If you have never been in removal proceedings, or your proceedings have been terminated before your request for consideration of deferred action for childhood arrivals,you must be at least 15 years of ageor older at the time of filing and meet the other guidelines.

If you are in removal proceedings, have a final removal order, or have a voluntary departure order, and are not in immigration detention, you can request consideration of deferred action for childhood arrivals even if you are under the age of 15 at the time of filing and meet the other guidelines.

In all instances, you cannot be the age of 31 or older as of June 15, 2012 to be considered for deferred action for childhood arrivals.

If USCIS has decided to defer action in your case and you want to travel outside the United States, you must apply for advance parole but USCIS will determine whether your purpose for international travel is justifiable based on the circumstances you describe in your request.

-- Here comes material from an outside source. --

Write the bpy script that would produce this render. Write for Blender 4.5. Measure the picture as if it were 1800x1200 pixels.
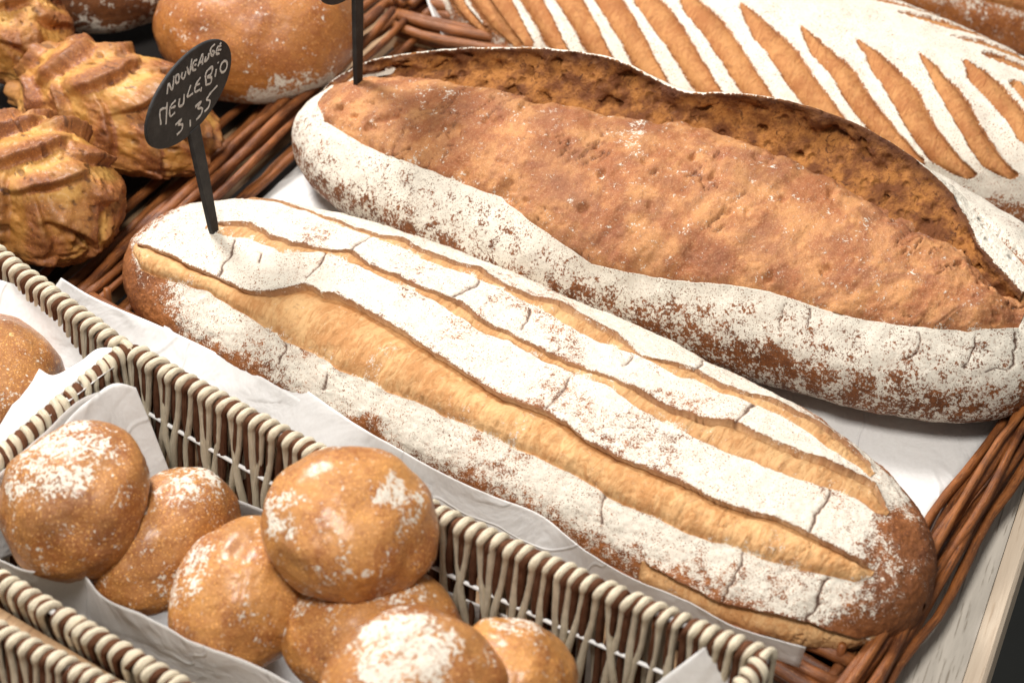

Generally, USCIS will only grant advance parole if you are traveling for humanitarian purposes, educational purposes, or employment purposes. You may not apply for advance parole unless and until USCIS defers action in your case pursuant to the consideration of deferred action for childhood arrivals process. You cannot apply for advance parole at the same time as you submit your request for consideration of deferred action for childhood arrivals. All advance parole requests will be considered on a case-by-case basis.

This rule does not create an amnesty, nor does it create benefits for family members who do not meet the requirements on their own. Further, the authorization of employment requires proof of economic necessity.

Also, if a person commits fraud in filing for the status and is found to have committed fraud, could end up becoming a high enforcement priority.

This status is not for everyone and a competent attorney who has experience in immigration and removal should be consulted.